— Stored data —
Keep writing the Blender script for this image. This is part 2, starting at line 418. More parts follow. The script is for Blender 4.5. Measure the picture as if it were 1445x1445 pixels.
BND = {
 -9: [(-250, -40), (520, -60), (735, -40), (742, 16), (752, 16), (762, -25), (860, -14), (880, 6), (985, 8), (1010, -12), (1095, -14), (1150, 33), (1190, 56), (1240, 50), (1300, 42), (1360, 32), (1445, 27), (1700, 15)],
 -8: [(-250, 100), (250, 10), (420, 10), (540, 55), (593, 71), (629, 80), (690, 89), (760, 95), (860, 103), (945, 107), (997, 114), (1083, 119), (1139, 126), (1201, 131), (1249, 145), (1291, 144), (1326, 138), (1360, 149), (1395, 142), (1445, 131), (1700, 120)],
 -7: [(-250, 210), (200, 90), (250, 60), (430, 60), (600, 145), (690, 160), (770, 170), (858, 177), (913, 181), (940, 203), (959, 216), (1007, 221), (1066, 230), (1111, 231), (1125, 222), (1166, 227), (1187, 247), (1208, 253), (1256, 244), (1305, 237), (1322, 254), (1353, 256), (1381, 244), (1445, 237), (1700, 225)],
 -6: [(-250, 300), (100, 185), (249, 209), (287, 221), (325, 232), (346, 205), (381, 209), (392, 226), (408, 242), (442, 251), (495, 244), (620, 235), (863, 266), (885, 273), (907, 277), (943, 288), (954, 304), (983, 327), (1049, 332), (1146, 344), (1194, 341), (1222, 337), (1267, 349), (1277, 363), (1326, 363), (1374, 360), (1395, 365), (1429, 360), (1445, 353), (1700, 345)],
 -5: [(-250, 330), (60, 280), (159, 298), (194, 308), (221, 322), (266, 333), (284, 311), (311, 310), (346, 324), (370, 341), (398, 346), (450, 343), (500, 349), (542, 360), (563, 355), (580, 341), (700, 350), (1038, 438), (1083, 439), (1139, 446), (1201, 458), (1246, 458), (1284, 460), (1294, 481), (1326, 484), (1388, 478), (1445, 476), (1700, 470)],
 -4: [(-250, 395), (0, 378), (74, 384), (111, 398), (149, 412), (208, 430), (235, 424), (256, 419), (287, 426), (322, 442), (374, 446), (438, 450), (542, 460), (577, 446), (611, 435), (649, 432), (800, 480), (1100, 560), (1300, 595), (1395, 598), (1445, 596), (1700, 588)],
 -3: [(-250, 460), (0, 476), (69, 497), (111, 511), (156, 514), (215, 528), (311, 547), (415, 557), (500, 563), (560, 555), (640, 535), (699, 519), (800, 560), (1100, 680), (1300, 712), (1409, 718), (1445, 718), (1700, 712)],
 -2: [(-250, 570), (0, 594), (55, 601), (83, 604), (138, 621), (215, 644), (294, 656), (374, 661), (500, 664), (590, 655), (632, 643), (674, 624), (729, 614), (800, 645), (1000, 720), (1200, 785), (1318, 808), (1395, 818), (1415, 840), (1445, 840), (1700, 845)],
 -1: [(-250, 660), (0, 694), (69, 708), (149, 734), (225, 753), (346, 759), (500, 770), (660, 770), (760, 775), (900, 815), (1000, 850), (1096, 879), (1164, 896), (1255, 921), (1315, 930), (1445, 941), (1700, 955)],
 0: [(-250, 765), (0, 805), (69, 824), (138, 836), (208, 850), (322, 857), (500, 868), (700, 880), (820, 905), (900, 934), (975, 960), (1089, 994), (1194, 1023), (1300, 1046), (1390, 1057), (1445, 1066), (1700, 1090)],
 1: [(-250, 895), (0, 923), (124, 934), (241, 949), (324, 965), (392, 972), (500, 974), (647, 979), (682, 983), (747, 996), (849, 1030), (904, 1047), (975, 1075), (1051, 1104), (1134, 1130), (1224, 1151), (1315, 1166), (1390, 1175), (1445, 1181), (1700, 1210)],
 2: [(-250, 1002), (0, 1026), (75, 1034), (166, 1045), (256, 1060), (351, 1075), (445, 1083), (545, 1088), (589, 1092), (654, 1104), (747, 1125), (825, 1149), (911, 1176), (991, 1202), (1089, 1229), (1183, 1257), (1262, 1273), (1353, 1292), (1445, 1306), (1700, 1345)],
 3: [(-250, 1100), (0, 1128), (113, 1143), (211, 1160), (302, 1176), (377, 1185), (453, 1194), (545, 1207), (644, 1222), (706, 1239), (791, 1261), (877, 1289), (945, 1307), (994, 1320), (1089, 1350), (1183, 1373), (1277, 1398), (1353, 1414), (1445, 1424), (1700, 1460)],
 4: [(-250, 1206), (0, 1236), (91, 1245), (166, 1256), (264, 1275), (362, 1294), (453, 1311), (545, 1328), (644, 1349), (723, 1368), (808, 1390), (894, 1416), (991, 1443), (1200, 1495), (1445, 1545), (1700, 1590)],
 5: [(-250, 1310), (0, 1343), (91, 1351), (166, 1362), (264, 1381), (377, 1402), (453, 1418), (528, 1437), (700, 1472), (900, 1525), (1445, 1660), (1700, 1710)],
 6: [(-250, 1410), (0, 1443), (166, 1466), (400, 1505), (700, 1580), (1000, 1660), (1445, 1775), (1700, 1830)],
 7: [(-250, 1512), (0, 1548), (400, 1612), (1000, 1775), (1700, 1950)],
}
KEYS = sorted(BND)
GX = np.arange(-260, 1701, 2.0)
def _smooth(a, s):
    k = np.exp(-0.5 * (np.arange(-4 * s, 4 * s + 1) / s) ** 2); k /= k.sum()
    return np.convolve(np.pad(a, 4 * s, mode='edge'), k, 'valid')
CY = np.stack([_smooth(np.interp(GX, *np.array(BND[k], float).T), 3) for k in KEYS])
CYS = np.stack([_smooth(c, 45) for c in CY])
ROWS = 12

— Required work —
Quote every line of the data, word for word.

— Solution for this problem —
Keep writing the Blender script for this image. This is part 2, starting at line 418. More parts follow. The script is for Blender 4.5. Measure the picture as if it were 1445x1445 pixels.
BND = {
 -9: [(-250, -40), (520, -60), (735, -40), (742, 16), (752, 16), (762, -25), (860, -14), (880, 6), (985, 8), (1010, -12), (1095, -14), (1150, 33), (1190, 56), (1240, 50), (1300, 42), (1360, 32), (1445, 27), (1700, 15)],
 -8: [(-250, 100), (250, 10), (420, 10), (540, 55), (593, 71), (629, 80), (690, 89), (760, 95), (860, 103), (945, 107), (997, 114), (1083, 119), (1139, 126), (1201, 131), (1249, 145), (1291, 144), (1326, 138), (1360, 149), (1395, 142), (1445, 131), (1700, 120)],
 -7: [(-250, 210), (200, 90), (250, 60), (430, 60), (600, 145), (690, 160), (770, 170), (858, 177), (913, 181), (940, 203), (959, 216), (1007, 221), (1066, 230), (1111, 231), (1125, 222), (1166, 227), (1187, 247), (1208, 253), (1256, 244), (1305, 237), (1322, 254), (1353, 256), (1381, 244), (1445, 237), (1700, 225)],
 -6: [(-250, 300), (100, 185), (249, 209), (287, 221), (325, 232), (346, 205), (381, 209), (392, 226), (408, 242), (442, 251), (495, 244), (620, 235), (863, 266), (885, 273), (907, 277), (943, 288), (954, 304), (983, 327), (1049, 332), (1146, 344), (1194, 341), (1222, 337), (1267, 349), (1277, 363), (1326, 363), (1374, 360), (1395, 365), (1429, 360), (1445, 353), (1700, 345)],
 -5: [(-250, 330), (60, 280), (159, 298), (194, 308), (221, 322), (266, 333), (284, 311), (311, 310), (346, 324), (370, 341), (398, 346), (450, 343), (500, 349), (542, 360), (563, 355), (580, 341), (700, 350), (1038, 438), (1083, 439), (1139, 446), (1201, 458), (1246, 458), (1284, 460), (1294, 481), (1326, 484), (1388, 478), (1445, 476), (1700, 470)],
 -4: [(-250, 395), (0, 378), (74, 384), (111, 398), (149, 412), (208, 430), (235, 424), (256, 419), (287, 426), (322, 442), (374, 446), (438, 450), (542, 460), (577, 446), (611, 435), (649, 432), (800, 480), (1100, 560), (1300, 595), (1395, 598), (1445, 596), (1700, 588)],
 -3: [(-250, 460), (0, 476), (69, 497), (111, 511), (156, 514), (215, 528), (311, 547), (415, 557), (500, 563), (560, 555), (640, 535), (699, 519), (800, 560), (1100, 680), (1300, 712), (1409, 718), (1445, 718), (1700, 712)],
 -2: [(-250, 570), (0, 594), (55, 601), (83, 604), (138, 621), (215, 644), (294, 656), (374, 661), (500, 664), (590, 655), (632, 643), (674, 624), (729, 614), (800, 645), (1000, 720), (1200, 785), (1318, 808), (1395, 818), (1415, 840), (1445, 840), (1700, 845)],
 -1: [(-250, 660), (0, 694), (69, 708), (149, 734), (225, 753), (346, 759), (500, 770), (660, 770), (760, 775), (900, 815), (1000, 850), (1096, 879), (1164, 896), (1255, 921), (1315, 930), (1445, 941), (1700, 955)],
 0: [(-250, 765), (0, 805), (69, 824), (138, 836), (208, 850), (322, 857), (500, 868), (700, 880), (820, 905), (900, 934), (975, 960), (1089, 994), (1194, 1023), (1300, 1046), (1390, 1057), (1445, 1066), (1700, 1090)],
 1: [(-250, 895), (0, 923), (124, 934), (241, 949), (324, 965), (392, 972), (500, 974), (647, 979), (682, 983), (747, 996), (849, 1030), (904, 1047), (975, 1075), (1051, 1104), (1134, 1130), (1224, 1151), (1315, 1166), (1390, 1175), (1445, 1181), (1700, 1210)],
 2: [(-250, 1002), (0, 1026), (75, 1034), (166, 1045), (256, 1060), (351, 1075), (445, 1083), (545, 1088), (589, 1092), (654, 1104), (747, 1125), (825, 1149), (911, 1176), (991, 1202), (1089, 1229), (1183, 1257), (1262, 1273), (1353, 1292), (1445, 1306), (1700, 1345)],
 3: [(-250, 1100), (0, 1128), (113, 1143), (211, 1160), (302, 1176), (377, 1185), (453, 1194), (545, 1207), (644, 1222), (706, 1239), (791, 1261), (877, 1289), (945, 1307), (994, 1320), (1089, 1350), (1183, 1373), (1277, 1398), (1353, 1414), (1445, 1424), (1700, 1460)],
 4: [(-250, 1206), (0, 1236), (91, 1245), (166, 1256), (264, 1275), (362, 1294), (453, 1311), (545, 1328), (644, 1349), (723, 1368), (808, 1390), (894, 1416), (991, 1443), (1200, 1495), (1445, 1545), (1700, 1590)],
 5: [(-250, 1310), (0, 1343), (91, 1351), (166, 1362), (264, 1381), (377, 1402), (453, 1418), (528, 1437), (700, 1472), (900, 1525), (1445, 1660), (1700, 1710)],
 6: [(-250, 1410), (0, 1443), (166, 1466), (400, 1505), (700, 1580), (1000, 1660), (1445, 1775), (1700, 1830)],
 7: [(-250, 1512), (0, 1548), (400, 1612), (1000, 1775), (1700, 1950)],
}
KEYS = sorted(BND)
GX = np.arange(-260, 1701, 2.0)
def _smooth(a, s):
    k = np.exp(-0.5 * (np.arange(-4 * s, 4 * s + 1) / s) ** 2); k /= k.sum()
    return np.convolve(np.pad(a, 4 * s, mode='edge'), k, 'valid')
CY = np.stack([_smooth(np.interp(GX, *np.array(BND[k], float).T), 3) for k in KEYS])
CYS = np.stack([_smooth(c, 45) for c in CY])
ROWS = 12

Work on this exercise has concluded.